Шпеер информировал Гитлера в другом меморандуме, датированном 30 августа 1944 о ситуации в химической промышленности и топливной промышленности. Это страница 62 английского текста, экземпляр номер 15. Я цитирую лишь одно предложение:
«…таким образом, это нехватка важных категорий этих материалов необходимых для ведения современной войны».
Господин Шпеер, как получилось, что вы и остальные сотрудники Гитлера, несмотря на осознание ситуации, всё ещё пытались сделать всё возможное для продолжения войны?

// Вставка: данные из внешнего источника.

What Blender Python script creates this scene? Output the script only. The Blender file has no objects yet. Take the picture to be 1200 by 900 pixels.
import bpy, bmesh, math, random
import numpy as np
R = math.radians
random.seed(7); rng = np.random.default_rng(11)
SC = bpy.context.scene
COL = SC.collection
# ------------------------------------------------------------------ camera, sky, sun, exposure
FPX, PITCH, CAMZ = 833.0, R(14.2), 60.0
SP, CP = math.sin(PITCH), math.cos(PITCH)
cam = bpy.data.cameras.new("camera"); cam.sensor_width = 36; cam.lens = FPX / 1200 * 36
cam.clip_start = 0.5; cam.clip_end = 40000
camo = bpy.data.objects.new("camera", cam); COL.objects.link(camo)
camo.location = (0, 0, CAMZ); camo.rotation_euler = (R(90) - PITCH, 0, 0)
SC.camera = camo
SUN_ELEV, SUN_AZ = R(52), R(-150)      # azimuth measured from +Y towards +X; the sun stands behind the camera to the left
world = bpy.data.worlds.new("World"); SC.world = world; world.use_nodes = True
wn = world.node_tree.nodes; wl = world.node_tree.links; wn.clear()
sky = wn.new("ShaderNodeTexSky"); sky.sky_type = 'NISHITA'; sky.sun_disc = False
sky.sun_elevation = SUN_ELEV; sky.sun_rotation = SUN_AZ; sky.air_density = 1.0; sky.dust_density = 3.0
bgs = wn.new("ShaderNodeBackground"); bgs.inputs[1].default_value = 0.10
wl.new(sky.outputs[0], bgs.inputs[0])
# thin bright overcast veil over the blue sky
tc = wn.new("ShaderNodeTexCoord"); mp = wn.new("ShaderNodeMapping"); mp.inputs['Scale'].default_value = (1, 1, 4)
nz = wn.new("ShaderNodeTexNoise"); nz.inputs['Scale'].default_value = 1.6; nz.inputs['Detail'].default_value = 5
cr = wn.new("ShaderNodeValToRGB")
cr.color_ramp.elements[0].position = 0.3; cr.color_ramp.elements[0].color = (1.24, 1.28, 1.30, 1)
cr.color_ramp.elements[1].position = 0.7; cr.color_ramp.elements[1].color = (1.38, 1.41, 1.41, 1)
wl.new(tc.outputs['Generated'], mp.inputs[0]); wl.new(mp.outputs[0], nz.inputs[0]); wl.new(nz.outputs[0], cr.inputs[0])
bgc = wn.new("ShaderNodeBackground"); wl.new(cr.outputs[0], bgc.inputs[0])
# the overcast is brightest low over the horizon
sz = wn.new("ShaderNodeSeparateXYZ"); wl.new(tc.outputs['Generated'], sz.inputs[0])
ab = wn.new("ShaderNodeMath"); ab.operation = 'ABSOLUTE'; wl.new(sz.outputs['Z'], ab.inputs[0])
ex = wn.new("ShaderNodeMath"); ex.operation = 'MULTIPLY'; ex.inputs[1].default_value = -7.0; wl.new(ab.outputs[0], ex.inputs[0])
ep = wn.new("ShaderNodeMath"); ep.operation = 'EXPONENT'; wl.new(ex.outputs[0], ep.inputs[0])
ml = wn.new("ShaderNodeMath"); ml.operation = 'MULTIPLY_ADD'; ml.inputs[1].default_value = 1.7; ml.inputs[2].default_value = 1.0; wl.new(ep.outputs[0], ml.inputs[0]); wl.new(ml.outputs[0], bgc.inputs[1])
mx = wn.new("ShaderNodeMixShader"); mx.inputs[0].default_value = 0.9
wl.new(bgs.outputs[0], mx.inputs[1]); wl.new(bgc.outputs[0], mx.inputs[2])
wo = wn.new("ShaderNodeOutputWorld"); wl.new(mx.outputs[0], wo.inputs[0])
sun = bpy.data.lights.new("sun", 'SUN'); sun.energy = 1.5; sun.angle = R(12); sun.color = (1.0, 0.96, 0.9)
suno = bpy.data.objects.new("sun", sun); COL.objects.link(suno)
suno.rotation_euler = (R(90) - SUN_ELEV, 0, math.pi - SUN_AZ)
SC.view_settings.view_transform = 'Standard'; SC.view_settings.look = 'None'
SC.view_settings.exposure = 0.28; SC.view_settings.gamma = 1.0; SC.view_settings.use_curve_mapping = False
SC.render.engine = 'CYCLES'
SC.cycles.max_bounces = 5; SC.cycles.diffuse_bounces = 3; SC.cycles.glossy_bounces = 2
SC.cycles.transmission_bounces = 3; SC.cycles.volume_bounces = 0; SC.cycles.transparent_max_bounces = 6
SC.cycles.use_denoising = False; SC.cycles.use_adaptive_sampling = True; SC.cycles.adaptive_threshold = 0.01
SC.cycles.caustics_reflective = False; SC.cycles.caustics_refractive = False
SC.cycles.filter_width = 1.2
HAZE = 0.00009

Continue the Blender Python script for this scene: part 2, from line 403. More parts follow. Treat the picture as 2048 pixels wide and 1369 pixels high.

Шпеер: В данной фазе войны Гитлер всех нас обманывал. С лета 1944 он распространял через посла Гевеля из министерства иностранных дел, чёткие заявление в отношении того, что начались переговоры с зарубежными державами. Генерал-полковник Йодль подтвердил мне это здесь в суде. Таким образом, например, факт того, что японский посол нанёс Гитлеру несколько визитов интерпретировался как означающий, что через Японию мы ведём переговоры с Москвой; или ещё, посланник Нойбахер который был здесь в качестве свидетеля, докладывал о начале переговорах на Балканах с Соединенными Штатами; или ещё, бывший советский посол в Берлине предположительно находился в Стокгольме для цели начала переговоров.
Таким образом, он растил надежды, на что как и Япония, мы начнём переговоры в безнадёжной ситуации, для того, чтобы спасти народ от худших последствий. Однако, делая это, было необходимо насколько возможно рассеивать сопротивление. Он обманывал всех нас, внушая военным руководителям ложные надежды на успех дипломатических шагов и обещая политическим руководителям новые победы посредством использования новых войск и новых вооружений и систематически распространяя слухи для воодушевления народа верой в чудо-оружие — все для цели сдержать сопротивление. Я могу подтвердить, что во время этого периода я делал постоянные ссылки на мои речи и мои письма, которые я писал Гитлеру и Геббельсу, о том насколько нечестной и катастрофической я считал политику обмана народа обещаниями чудо-оружия.